Task to carry out.
Every line of the material below should be repeated exactly.

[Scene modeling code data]
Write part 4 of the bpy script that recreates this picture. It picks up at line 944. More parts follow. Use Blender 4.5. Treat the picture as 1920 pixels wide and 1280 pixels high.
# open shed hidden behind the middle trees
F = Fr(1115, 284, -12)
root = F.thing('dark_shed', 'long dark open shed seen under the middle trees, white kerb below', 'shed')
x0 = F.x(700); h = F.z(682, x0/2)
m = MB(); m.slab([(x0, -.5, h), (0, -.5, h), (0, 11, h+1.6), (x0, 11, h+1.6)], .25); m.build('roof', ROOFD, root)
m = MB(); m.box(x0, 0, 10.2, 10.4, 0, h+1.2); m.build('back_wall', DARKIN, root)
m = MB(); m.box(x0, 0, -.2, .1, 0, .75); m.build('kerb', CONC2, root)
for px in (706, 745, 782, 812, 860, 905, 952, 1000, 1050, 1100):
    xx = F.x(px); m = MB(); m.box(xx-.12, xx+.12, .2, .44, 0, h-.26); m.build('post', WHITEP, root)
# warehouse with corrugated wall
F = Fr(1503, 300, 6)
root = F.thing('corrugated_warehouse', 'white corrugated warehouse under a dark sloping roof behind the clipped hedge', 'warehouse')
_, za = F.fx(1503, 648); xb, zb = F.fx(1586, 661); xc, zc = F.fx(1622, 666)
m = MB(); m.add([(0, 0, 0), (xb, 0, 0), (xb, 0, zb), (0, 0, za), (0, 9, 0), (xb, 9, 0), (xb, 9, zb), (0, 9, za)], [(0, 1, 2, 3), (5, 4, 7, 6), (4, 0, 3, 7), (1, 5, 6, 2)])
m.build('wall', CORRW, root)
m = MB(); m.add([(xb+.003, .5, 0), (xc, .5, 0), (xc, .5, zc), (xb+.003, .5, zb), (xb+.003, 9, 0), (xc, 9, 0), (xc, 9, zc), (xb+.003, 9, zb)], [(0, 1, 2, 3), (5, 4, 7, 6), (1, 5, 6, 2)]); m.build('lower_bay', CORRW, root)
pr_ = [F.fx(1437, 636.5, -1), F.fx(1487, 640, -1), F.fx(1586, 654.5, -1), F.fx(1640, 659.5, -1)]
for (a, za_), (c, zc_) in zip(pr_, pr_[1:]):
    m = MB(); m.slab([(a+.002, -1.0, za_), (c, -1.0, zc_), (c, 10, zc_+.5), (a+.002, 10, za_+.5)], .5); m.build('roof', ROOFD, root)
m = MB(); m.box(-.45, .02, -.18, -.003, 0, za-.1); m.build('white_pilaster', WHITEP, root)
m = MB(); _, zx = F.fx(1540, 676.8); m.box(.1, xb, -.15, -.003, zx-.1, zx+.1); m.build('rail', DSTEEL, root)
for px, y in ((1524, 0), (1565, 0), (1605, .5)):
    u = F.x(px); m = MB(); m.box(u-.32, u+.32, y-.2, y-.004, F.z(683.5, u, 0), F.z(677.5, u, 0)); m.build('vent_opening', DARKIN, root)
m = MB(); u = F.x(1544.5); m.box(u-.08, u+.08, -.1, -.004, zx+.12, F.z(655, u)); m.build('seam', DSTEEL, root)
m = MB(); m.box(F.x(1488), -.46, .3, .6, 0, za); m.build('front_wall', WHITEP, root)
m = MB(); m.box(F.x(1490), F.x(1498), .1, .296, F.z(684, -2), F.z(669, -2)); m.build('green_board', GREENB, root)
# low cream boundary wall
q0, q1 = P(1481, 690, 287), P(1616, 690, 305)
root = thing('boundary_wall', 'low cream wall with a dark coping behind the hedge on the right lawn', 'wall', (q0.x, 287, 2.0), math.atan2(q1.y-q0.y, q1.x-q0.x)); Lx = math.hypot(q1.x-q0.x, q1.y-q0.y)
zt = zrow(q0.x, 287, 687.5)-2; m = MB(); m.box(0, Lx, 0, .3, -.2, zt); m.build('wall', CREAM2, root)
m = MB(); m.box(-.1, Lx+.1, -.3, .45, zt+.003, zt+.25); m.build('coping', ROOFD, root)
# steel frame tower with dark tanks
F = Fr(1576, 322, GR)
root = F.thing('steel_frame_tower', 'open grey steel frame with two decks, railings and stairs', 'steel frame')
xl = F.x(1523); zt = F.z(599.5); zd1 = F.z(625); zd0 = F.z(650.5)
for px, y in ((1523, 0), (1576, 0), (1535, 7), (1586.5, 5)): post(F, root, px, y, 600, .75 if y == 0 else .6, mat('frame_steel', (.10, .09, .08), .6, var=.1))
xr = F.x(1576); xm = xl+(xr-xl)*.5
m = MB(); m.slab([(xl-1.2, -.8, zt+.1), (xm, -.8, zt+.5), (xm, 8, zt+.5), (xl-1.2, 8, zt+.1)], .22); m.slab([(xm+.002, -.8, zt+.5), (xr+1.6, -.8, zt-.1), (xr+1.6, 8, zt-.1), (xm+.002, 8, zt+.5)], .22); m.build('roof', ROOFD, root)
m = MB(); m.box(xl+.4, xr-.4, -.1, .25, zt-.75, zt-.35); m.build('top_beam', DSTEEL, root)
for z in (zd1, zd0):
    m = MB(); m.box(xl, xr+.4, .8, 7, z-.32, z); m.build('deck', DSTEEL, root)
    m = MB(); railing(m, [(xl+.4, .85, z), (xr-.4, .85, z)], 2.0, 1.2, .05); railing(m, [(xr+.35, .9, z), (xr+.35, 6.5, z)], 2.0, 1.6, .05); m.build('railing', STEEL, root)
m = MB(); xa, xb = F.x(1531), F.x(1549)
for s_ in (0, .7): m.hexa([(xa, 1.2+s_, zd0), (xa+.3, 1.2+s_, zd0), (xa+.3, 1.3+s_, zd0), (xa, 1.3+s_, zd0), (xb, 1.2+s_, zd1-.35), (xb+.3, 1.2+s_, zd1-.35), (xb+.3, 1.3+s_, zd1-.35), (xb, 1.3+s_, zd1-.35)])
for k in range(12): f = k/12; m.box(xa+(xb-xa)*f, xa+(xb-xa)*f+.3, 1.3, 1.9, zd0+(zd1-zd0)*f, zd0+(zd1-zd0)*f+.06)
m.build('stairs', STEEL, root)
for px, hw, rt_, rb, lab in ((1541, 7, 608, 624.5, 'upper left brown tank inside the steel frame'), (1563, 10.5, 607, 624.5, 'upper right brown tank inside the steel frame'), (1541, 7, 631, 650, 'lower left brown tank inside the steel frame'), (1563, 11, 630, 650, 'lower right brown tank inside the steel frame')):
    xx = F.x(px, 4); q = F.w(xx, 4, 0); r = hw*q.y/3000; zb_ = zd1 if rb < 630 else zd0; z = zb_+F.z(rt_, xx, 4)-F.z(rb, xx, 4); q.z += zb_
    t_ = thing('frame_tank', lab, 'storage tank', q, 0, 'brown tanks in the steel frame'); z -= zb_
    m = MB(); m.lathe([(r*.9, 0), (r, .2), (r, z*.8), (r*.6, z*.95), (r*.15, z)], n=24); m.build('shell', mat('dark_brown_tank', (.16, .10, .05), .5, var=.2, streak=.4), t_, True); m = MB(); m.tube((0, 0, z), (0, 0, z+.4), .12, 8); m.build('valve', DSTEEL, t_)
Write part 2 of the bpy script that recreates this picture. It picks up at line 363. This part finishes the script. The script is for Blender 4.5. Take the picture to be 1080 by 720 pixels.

Result of this exercise.
Write part 4 of the bpy script that recreates this picture. It picks up at line 944. More parts follow. Use Blender 4.5. Treat the picture as 1920 pixels wide and 1280 pixels high.
# open shed hidden behind the middle trees
F = Fr(1115, 284, -12)
root = F.thing('dark_shed', 'long dark open shed seen under the middle trees, white kerb below', 'shed')
x0 = F.x(700); h = F.z(682, x0/2)
m = MB(); m.slab([(x0, -.5, h), (0, -.5, h), (0, 11, h+1.6), (x0, 11, h+1.6)], .25); m.build('roof', ROOFD, root)
m = MB(); m.box(x0, 0, 10.2, 10.4, 0, h+1.2); m.build('back_wall', DARKIN, root)
m = MB(); m.box(x0, 0, -.2, .1, 0, .75); m.build('kerb', CONC2, root)
for px in (706, 745, 782, 812, 860, 905, 952, 1000, 1050, 1100):
    xx = F.x(px); m = MB(); m.box(xx-.12, xx+.12, .2, .44, 0, h-.26); m.build('post', WHITEP, root)
# warehouse with corrugated wall
F = Fr(1503, 300, 6)
root = F.thing('corrugated_warehouse', 'white corrugated warehouse under a dark sloping roof behind the clipped hedge', 'warehouse')
_, za = F.fx(1503, 648); xb, zb = F.fx(1586, 661); xc, zc = F.fx(1622, 666)
m = MB(); m.add([(0, 0, 0), (xb, 0, 0), (xb, 0, zb), (0, 0, za), (0, 9, 0), (xb, 9, 0), (xb, 9, zb), (0, 9, za)], [(0, 1, 2, 3), (5, 4, 7, 6), (4, 0, 3, 7), (1, 5, 6, 2)])
m.build('wall', CORRW, root)
m = MB(); m.add([(xb+.003, .5, 0), (xc, .5, 0), (xc, .5, zc), (xb+.003, .5, zb), (xb+.003, 9, 0), (xc, 9, 0), (xc, 9, zc), (xb+.003, 9, zb)], [(0, 1, 2, 3), (5, 4, 7, 6), (1, 5, 6, 2)]); m.build('lower_bay', CORRW, root)
pr_ = [F.fx(1437, 636.5, -1), F.fx(1487, 640, -1), F.fx(1586, 654.5, -1), F.fx(1640, 659.5, -1)]
for (a, za_), (c, zc_) in zip(pr_, pr_[1:]):
    m = MB(); m.slab([(a+.002, -1.0, za_), (c, -1.0, zc_), (c, 10, zc_+.5), (a+.002, 10, za_+.5)], .5); m.build('roof', ROOFD, root)
m = MB(); m.box(-.45, .02, -.18, -.003, 0, za-.1); m.build('white_pilaster', WHITEP, root)
m = MB(); _, zx = F.fx(1540, 676.8); m.box(.1, xb, -.15, -.003, zx-.1, zx+.1); m.build('rail', DSTEEL, root)
for px, y in ((1524, 0), (1565, 0), (1605, .5)):
    u = F.x(px); m = MB(); m.box(u-.32, u+.32, y-.2, y-.004, F.z(683.5, u, 0), F.z(677.5, u, 0)); m.build('vent_opening', DARKIN, root)
m = MB(); u = F.x(1544.5); m.box(u-.08, u+.08, -.1, -.004, zx+.12, F.z(655, u)); m.build('seam', DSTEEL, root)
m = MB(); m.box(F.x(1488), -.46, .3, .6, 0, za); m.build('front_wall', WHITEP, root)
m = MB(); m.box(F.x(1490), F.x(1498), .1, .296, F.z(684, -2), F.z(669, -2)); m.build('green_board', GREENB, root)
# low cream boundary wall
q0, q1 = P(1481, 690, 287), P(1616, 690, 305)
root = thing('boundary_wall', 'low cream wall with a dark coping behind the hedge on the right lawn', 'wall', (q0.x, 287, 2.0), math.atan2(q1.y-q0.y, q1.x-q0.x)); Lx = math.hypot(q1.x-q0.x, q1.y-q0.y)
zt = zrow(q0.x, 287, 687.5)-2; m = MB(); m.box(0, Lx, 0, .3, -.2, zt); m.build('wall', CREAM2, root)
m = MB(); m.box(-.1, Lx+.1, -.3, .45, zt+.003, zt+.25); m.build('coping', ROOFD, root)
# steel frame tower with dark tanks
F = Fr(1576, 322, GR)
root = F.thing('steel_frame_tower', 'open grey steel frame with two decks, railings and stairs', 'steel frame')
xl = F.x(1523); zt = F.z(599.5); zd1 = F.z(625); zd0 = F.z(650.5)
for px, y in ((1523, 0), (1576, 0), (1535, 7), (1586.5, 5)): post(F, root, px, y, 600, .75 if y == 0 else .6, mat('frame_steel', (.10, .09, .08), .6, var=.1))
xr = F.x(1576); xm = xl+(xr-xl)*.5
m = MB(); m.slab([(xl-1.2, -.8, zt+.1), (xm, -.8, zt+.5), (xm, 8, zt+.5), (xl-1.2, 8, zt+.1)], .22); m.slab([(xm+.002, -.8, zt+.5), (xr+1.6, -.8, zt-.1), (xr+1.6, 8, zt-.1), (xm+.002, 8, zt+.5)], .22); m.build('roof', ROOFD, root)
m = MB(); m.box(xl+.4, xr-.4, -.1, .25, zt-.75, zt-.35); m.build('top_beam', DSTEEL, root)
for z in (zd1, zd0):
    m = MB(); m.box(xl, xr+.4, .8, 7, z-.32, z); m.build('deck', DSTEEL, root)
    m = MB(); railing(m, [(xl+.4, .85, z), (xr-.4, .85, z)], 2.0, 1.2, .05); railing(m, [(xr+.35, .9, z), (xr+.35, 6.5, z)], 2.0, 1.6, .05); m.build('railing', STEEL, root)
m = MB(); xa, xb = F.x(1531), F.x(1549)
for s_ in (0, .7): m.hexa([(xa, 1.2+s_, zd0), (xa+.3, 1.2+s_, zd0), (xa+.3, 1.3+s_, zd0), (xa, 1.3+s_, zd0), (xb, 1.2+s_, zd1-.35), (xb+.3, 1.2+s_, zd1-.35), (xb+.3, 1.3+s_, zd1-.35), (xb, 1.3+s_, zd1-.35)])
for k in range(12): f = k/12; m.box(xa+(xb-xa)*f, xa+(xb-xa)*f+.3, 1.3, 1.9, zd0+(zd1-zd0)*f, zd0+(zd1-zd0)*f+.06)
m.build('stairs', STEEL, root)
for px, hw, rt_, rb, lab in ((1541, 7, 608, 624.5, 'upper left brown tank inside the steel frame'), (1563, 10.5, 607, 624.5, 'upper right brown tank inside the steel frame'), (1541, 7, 631, 650, 'lower left brown tank inside the steel frame'), (1563, 11, 630, 650, 'lower right brown tank inside the steel frame')):
    xx = F.x(px, 4); q = F.w(xx, 4, 0); r = hw*q.y/3000; zb_ = zd1 if rb < 630 else zd0; z = zb_+F.z(rt_, xx, 4)-F.z(rb, xx, 4); q.z += zb_
    t_ = thing('frame_tank', lab, 'storage tank', q, 0, 'brown tanks in the steel frame'); z -= zb_
    m = MB(); m.lathe([(r*.9, 0), (r, .2), (r, z*.8), (r*.6, z*.95), (r*.15, z)], n=24); m.build('shell', mat('dark_brown_tank', (.16, .10, .05), .5, var=.2, streak=.4), t_, True); m = MB(); m.tube((0, 0, z), (0, 0, z+.4), .12, 8); m.build('valve', DSTEEL, t_)
Write part 2 of the bpy script that recreates this picture. It picks up at line 363. This part finishes the script. The script is for Blender 4.5. Take the picture to be 1080 by 720 pixels.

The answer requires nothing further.